The report Civic Literacy in Ukraine, Moldova and Belarus provides an account of the representative public opinion survey carried out in 2016 by the KIIS in Ukraine, CBS-AXA in Moldova, commissioned by UNDP Ukraine, and SBTC SATIO in Belarus, commissioned by Pact Inc. The survey was first conducted in Belarus; the questionnaire used there then informed development of the survey tools for Ukraine and Moldova.

The cross-culture research focuses on the rate of civic literacy and civic activism, the prevalence of various social and political attitudes and values, and the demand for civic education among the people in Ukraine, Moldova and Belarus. Its findings should inform programmes aimed at sustainable democratic development of societies.

Key conclusions:

• There are significant gaps in the knowledge of the state structure, regulatory framework, and citizens’ rights and duties among Ukrainians, Moldovans and Belarusians. The civic literacy rate is somewhat higher in Belarus, Ukraine ranks 2nd, and Moldova is 3rd;

• The most frequently mentioned right in all countries is the right to work, which was noted by 26% of Ukrainians and Moldovans. Belarus is the exception, where half of respondents mentioned the right to life, and 49% the right to work.

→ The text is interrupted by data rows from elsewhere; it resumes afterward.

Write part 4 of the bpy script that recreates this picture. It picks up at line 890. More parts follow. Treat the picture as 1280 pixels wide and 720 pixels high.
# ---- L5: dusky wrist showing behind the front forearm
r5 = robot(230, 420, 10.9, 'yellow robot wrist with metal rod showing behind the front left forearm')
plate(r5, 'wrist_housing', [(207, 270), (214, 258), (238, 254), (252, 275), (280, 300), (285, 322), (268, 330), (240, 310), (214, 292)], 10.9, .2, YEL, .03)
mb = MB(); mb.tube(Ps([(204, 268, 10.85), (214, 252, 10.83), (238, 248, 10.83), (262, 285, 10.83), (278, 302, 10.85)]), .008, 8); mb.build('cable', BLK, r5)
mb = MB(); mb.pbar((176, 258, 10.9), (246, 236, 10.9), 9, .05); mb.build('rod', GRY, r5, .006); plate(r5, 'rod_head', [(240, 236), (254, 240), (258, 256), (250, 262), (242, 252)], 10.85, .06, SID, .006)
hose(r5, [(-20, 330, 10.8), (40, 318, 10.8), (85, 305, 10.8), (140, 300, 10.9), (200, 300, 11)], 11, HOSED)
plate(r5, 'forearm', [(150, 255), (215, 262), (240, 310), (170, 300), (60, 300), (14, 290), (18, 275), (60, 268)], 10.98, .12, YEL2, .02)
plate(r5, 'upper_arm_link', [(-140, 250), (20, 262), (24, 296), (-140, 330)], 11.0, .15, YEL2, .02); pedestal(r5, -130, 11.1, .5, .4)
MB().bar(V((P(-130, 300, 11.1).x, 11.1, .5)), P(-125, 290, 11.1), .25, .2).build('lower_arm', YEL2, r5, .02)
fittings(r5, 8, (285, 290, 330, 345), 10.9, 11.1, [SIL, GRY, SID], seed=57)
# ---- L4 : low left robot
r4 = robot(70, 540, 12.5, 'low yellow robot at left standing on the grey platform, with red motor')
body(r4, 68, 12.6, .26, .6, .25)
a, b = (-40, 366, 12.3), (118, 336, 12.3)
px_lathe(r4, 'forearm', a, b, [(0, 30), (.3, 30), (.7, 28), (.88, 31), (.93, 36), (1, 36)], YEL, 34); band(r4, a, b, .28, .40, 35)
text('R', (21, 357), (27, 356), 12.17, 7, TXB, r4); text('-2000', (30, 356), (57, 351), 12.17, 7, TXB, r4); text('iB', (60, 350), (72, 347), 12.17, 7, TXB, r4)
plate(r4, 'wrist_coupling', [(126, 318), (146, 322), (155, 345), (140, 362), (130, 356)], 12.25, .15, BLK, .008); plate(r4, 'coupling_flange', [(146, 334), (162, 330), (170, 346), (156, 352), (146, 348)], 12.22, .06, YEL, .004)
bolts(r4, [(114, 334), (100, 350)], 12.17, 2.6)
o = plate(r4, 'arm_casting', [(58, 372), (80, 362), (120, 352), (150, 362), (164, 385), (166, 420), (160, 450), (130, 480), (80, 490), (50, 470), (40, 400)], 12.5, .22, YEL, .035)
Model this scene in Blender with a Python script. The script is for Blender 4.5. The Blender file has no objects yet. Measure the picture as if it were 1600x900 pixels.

• More than half of respondents in the three countries participate in the life of their local community in some form: taking part in land improvement, joint activities with neighbours, etc. The share of citizens who report community participation in Ukraine is 63%, in Moldova 62%, and in Belarus 54%.

• In Moldova, the general rate of civic activism, readiness to take part in civic initiatives, and confidence in one’s own ability to influence life in the community/country is relatively higher than in Ukraine or Belarus. In particular, 28% of Moldovans believe they are able to influence the situation in their city - compared to 8% of Ukrainians and 6% of Belarusians.

• The values considered most important in Ukraine, Moldova, and Belarus are: respect for human life, human rights, social justice, and adherence to the law. The features of a good citizen are: always abide by the law, pay taxes, know his/her duties and rights, and protect them.

• The share of respondents potentially interested in civic education (those who want obtain civic knowledge irrespective of whether they have such experience) in Ukraine is 47%, in Moldova 53% and in Belarus 29%.